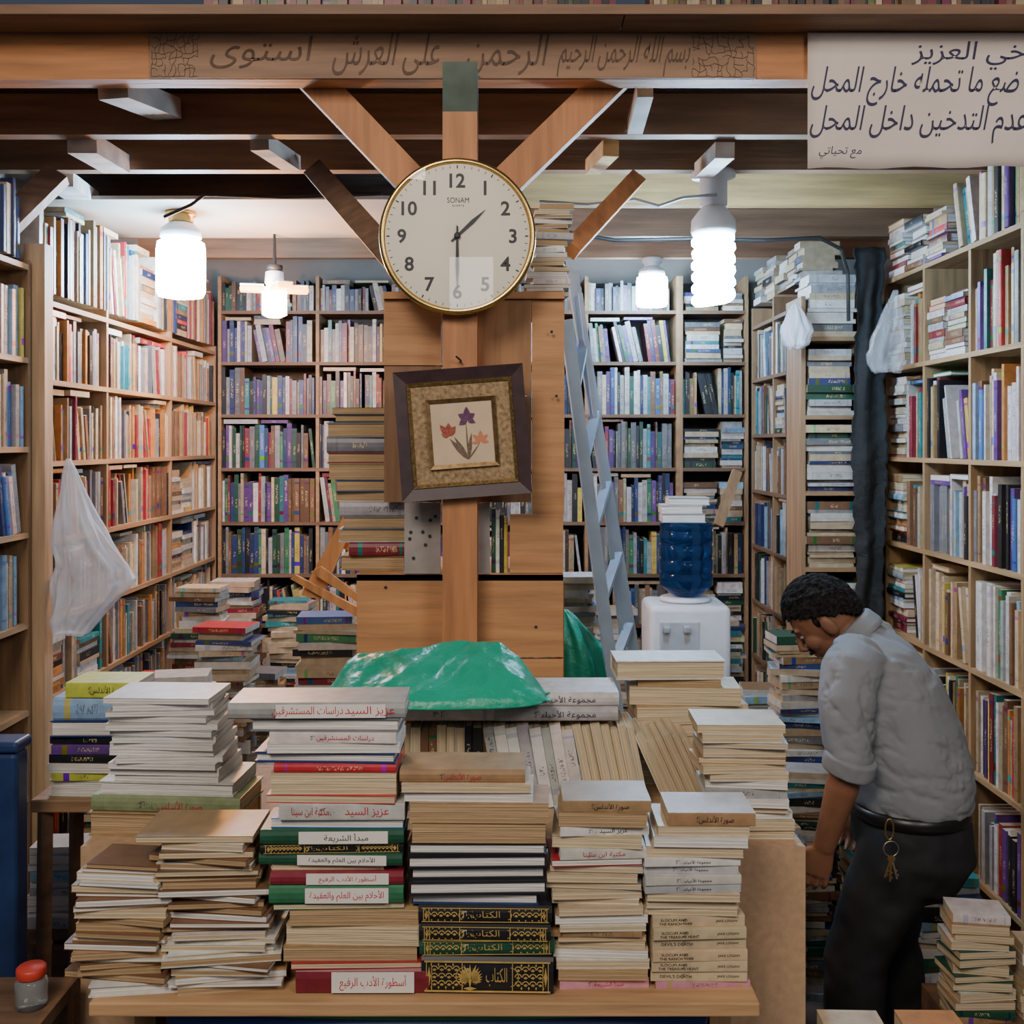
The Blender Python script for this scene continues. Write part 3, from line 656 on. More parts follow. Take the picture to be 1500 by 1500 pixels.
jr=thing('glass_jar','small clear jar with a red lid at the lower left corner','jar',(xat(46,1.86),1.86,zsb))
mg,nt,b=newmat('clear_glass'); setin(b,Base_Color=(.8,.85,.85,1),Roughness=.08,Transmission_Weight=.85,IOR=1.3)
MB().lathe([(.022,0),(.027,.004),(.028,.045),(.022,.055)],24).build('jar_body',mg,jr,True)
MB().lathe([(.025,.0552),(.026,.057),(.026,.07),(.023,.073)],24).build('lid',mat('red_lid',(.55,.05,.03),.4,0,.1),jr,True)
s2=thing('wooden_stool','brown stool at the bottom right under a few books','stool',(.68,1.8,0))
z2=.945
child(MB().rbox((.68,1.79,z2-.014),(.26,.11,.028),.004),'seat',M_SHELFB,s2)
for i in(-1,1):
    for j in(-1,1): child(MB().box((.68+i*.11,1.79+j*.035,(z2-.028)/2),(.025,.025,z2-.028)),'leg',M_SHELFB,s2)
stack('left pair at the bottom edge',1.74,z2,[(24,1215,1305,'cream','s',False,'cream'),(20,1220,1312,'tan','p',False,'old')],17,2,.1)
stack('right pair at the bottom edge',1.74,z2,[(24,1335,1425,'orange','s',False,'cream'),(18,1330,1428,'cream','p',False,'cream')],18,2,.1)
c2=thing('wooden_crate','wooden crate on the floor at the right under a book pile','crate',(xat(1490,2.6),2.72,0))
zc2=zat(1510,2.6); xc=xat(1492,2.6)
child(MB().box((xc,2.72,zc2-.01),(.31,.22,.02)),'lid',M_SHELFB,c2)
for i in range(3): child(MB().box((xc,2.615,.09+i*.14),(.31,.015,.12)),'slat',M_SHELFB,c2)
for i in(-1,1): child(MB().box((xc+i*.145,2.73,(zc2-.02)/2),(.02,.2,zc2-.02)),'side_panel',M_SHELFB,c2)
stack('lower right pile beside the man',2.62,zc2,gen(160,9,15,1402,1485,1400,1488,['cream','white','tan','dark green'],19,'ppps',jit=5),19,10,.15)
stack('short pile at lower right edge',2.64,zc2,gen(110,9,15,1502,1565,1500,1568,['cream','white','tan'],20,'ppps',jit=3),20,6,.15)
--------
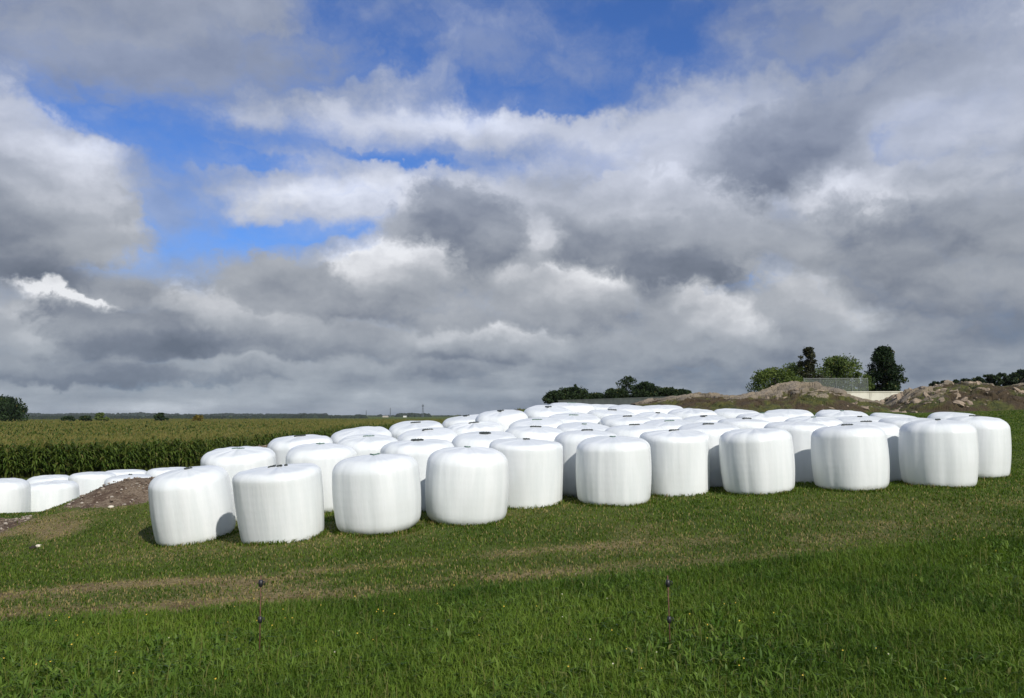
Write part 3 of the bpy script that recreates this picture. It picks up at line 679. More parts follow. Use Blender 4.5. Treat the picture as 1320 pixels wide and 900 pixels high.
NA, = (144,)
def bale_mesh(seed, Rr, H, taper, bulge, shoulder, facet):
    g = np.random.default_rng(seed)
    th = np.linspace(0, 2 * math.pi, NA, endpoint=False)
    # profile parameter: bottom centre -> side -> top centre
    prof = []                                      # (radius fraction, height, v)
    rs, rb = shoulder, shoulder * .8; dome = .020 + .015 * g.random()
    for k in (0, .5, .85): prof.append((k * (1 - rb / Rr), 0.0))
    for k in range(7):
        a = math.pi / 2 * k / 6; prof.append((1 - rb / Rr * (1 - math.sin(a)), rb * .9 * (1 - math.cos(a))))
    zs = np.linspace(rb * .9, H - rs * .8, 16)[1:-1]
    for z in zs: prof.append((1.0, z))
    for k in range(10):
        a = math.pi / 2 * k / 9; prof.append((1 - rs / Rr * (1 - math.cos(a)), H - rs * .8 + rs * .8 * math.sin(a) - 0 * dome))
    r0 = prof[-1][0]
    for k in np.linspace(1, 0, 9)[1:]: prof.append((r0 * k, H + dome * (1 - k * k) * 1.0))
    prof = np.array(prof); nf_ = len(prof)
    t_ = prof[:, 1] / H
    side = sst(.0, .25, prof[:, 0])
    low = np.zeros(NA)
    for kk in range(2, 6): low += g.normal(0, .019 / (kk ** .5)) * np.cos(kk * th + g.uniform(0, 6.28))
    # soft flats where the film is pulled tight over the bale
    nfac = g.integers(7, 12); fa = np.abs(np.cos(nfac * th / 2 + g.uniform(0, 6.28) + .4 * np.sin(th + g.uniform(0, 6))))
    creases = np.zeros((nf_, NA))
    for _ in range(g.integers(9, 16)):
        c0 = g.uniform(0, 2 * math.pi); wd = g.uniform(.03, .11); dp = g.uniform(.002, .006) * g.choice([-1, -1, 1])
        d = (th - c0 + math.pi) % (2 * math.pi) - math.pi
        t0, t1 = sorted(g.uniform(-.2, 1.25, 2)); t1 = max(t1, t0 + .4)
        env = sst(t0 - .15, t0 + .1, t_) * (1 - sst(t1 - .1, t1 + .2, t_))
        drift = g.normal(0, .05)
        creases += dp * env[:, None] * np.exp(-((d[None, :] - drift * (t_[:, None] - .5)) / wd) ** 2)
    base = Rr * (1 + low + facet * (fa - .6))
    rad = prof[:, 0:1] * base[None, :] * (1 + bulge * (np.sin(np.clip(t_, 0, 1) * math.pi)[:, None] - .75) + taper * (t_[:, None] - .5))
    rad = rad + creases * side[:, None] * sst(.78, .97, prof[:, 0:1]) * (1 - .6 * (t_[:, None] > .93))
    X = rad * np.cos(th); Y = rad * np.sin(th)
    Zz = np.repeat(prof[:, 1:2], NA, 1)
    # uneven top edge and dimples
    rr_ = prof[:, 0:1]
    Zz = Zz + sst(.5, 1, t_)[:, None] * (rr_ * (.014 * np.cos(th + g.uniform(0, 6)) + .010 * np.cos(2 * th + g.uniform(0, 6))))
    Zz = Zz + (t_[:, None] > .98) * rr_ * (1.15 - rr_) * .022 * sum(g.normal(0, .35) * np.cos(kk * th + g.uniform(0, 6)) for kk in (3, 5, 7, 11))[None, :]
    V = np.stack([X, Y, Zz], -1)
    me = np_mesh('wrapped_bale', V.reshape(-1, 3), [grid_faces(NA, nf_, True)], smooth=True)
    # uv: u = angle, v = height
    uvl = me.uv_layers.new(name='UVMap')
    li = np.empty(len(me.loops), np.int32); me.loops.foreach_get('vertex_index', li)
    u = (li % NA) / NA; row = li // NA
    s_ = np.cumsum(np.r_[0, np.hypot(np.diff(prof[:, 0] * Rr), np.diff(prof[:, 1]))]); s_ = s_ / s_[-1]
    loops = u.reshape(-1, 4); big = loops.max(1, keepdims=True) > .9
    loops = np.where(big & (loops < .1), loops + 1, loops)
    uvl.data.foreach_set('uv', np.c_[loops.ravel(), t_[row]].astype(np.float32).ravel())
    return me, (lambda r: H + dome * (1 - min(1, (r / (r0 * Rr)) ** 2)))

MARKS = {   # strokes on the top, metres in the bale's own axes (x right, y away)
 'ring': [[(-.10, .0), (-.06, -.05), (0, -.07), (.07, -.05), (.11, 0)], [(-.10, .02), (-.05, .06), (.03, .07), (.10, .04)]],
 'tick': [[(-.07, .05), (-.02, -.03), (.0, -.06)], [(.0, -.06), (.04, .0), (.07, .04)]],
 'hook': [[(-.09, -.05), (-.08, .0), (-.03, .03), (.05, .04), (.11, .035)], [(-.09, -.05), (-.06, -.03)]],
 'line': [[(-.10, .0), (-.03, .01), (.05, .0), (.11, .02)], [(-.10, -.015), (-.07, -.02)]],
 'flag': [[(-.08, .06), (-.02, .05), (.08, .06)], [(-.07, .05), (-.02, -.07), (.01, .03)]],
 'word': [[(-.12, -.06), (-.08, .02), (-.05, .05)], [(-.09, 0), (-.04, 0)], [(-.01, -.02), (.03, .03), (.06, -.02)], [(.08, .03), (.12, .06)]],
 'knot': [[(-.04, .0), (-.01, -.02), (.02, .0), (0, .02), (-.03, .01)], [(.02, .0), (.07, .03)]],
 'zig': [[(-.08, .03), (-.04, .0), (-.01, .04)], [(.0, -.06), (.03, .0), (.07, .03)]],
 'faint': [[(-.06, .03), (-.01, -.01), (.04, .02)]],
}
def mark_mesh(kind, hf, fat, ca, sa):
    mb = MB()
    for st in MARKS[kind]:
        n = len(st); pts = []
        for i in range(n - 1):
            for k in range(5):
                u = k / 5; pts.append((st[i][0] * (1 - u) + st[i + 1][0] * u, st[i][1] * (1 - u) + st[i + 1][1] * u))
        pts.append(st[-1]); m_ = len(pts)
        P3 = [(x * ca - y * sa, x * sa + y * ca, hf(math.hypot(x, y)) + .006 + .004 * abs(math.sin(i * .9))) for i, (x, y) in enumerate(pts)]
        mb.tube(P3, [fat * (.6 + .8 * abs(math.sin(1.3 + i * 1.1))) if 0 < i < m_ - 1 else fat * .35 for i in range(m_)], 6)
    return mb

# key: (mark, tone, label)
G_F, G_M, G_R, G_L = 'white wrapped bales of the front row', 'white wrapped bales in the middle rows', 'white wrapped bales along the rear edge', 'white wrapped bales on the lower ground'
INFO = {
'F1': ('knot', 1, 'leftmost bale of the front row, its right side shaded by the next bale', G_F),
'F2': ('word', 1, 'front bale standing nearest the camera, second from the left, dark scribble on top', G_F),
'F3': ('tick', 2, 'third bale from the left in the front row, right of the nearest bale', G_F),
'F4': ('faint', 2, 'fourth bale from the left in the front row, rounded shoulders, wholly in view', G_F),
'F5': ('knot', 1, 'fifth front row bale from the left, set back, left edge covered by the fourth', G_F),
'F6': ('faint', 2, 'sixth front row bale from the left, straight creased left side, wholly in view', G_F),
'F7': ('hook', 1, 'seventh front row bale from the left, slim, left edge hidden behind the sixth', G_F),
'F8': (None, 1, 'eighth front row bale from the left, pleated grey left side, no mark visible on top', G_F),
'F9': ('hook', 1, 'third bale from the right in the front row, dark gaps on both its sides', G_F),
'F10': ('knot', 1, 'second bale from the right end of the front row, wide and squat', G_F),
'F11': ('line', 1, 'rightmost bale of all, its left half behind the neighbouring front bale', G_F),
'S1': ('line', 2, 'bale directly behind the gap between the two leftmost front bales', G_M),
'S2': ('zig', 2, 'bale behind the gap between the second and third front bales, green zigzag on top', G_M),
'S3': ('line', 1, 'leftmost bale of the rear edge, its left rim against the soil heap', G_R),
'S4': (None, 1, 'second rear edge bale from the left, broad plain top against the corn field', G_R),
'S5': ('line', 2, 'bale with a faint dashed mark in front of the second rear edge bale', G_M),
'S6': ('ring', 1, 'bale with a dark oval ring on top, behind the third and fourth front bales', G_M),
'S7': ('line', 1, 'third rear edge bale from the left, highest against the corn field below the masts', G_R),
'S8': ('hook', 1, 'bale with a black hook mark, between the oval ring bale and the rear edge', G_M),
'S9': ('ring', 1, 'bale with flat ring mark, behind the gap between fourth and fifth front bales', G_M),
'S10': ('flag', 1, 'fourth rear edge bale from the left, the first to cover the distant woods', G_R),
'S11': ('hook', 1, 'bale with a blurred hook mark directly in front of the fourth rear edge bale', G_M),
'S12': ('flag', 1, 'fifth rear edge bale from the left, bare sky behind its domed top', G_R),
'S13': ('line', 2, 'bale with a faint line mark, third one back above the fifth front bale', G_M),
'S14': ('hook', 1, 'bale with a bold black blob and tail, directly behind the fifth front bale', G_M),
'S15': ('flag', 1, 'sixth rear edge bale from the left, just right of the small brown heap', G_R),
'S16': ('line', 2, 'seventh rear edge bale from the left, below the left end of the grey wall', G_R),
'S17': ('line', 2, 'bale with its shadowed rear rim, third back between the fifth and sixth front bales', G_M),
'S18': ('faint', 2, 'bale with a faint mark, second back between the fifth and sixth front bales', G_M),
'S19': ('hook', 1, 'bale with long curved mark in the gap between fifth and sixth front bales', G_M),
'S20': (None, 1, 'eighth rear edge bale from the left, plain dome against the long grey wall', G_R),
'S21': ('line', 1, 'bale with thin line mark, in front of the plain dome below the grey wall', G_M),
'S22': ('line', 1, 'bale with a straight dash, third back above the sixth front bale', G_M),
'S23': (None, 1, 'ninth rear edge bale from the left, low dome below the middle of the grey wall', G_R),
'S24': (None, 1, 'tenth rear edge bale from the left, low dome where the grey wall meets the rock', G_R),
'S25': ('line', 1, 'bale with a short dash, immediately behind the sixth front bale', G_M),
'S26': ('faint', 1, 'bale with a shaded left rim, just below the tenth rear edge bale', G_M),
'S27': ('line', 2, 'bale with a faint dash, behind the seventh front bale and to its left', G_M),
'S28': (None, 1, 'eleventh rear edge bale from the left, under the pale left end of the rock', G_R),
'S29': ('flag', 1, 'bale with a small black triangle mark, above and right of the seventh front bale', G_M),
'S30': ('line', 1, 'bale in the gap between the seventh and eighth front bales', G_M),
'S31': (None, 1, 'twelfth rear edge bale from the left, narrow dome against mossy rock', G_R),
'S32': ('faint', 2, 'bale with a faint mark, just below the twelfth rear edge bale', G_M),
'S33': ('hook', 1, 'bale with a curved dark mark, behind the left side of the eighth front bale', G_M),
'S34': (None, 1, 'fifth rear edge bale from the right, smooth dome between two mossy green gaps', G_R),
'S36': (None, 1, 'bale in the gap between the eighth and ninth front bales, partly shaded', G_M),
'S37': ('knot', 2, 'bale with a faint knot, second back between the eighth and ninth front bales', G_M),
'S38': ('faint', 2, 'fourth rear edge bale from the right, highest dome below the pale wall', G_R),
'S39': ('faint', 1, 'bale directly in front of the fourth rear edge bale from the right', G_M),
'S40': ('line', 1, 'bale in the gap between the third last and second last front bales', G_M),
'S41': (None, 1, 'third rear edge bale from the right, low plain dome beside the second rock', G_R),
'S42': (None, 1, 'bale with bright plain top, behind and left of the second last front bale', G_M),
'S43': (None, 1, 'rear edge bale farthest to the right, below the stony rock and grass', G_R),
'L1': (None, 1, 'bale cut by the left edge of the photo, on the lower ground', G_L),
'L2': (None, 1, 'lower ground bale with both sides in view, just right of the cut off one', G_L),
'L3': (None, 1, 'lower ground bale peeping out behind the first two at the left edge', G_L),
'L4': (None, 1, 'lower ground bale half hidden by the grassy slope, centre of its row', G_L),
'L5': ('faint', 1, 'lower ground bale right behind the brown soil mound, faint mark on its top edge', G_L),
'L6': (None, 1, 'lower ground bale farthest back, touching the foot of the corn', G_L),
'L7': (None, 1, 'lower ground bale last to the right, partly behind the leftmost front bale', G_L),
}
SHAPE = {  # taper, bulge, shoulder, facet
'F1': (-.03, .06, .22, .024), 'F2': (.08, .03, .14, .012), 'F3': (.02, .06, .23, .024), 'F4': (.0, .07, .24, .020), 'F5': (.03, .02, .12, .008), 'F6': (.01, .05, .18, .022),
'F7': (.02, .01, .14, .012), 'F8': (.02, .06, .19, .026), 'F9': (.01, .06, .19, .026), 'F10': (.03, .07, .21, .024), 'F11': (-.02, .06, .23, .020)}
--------
What the exercise asks: Above are the entries. Output exactly the lines beginning with the line that has "The Blender Python" and ending with the line that has "stack('short pile at".

Output:
The Blender Python script for this scene continues. Write part 3, from line 656 on. More parts follow. Take the picture to be 1500 by 1500 pixels.
jr=thing('glass_jar','small clear jar with a red lid at the lower left corner','jar',(xat(46,1.86),1.86,zsb))
mg,nt,b=newmat('clear_glass'); setin(b,Base_Color=(.8,.85,.85,1),Roughness=.08,Transmission_Weight=.85,IOR=1.3)
MB().lathe([(.022,0),(.027,.004),(.028,.045),(.022,.055)],24).build('jar_body',mg,jr,True)
MB().lathe([(.025,.0552),(.026,.057),(.026,.07),(.023,.073)],24).build('lid',mat('red_lid',(.55,.05,.03),.4,0,.1),jr,True)
s2=thing('wooden_stool','brown stool at the bottom right under a few books','stool',(.68,1.8,0))
z2=.945
child(MB().rbox((.68,1.79,z2-.014),(.26,.11,.028),.004),'seat',M_SHELFB,s2)
for i in(-1,1):
    for j in(-1,1): child(MB().box((.68+i*.11,1.79+j*.035,(z2-.028)/2),(.025,.025,z2-.028)),'leg',M_SHELFB,s2)
stack('left pair at the bottom edge',1.74,z2,[(24,1215,1305,'cream','s',False,'cream'),(20,1220,1312,'tan','p',False,'old')],17,2,.1)
stack('right pair at the bottom edge',1.74,z2,[(24,1335,1425,'orange','s',False,'cream'),(18,1330,1428,'cream','p',False,'cream')],18,2,.1)
c2=thing('wooden_crate','wooden crate on the floor at the right under a book pile','crate',(xat(1490,2.6),2.72,0))
zc2=zat(1510,2.6); xc=xat(1492,2.6)
child(MB().box((xc,2.72,zc2-.01),(.31,.22,.02)),'lid',M_SHELFB,c2)
for i in range(3): child(MB().box((xc,2.615,.09+i*.14),(.31,.015,.12)),'slat',M_SHELFB,c2)
for i in(-1,1): child(MB().box((xc+i*.145,2.73,(zc2-.02)/2),(.02,.2,zc2-.02)),'side_panel',M_SHELFB,c2)
stack('lower right pile beside the man',2.62,zc2,gen(160,9,15,1402,1485,1400,1488,['cream','white','tan','dark green'],19,'ppps',jit=5),19,10,.15)
stack('short pile at lower right edge',2.64,zc2,gen(110,9,15,1502,1565,1500,1568,['cream','white','tan'],20,'ppps',jit=3),20,6,.15)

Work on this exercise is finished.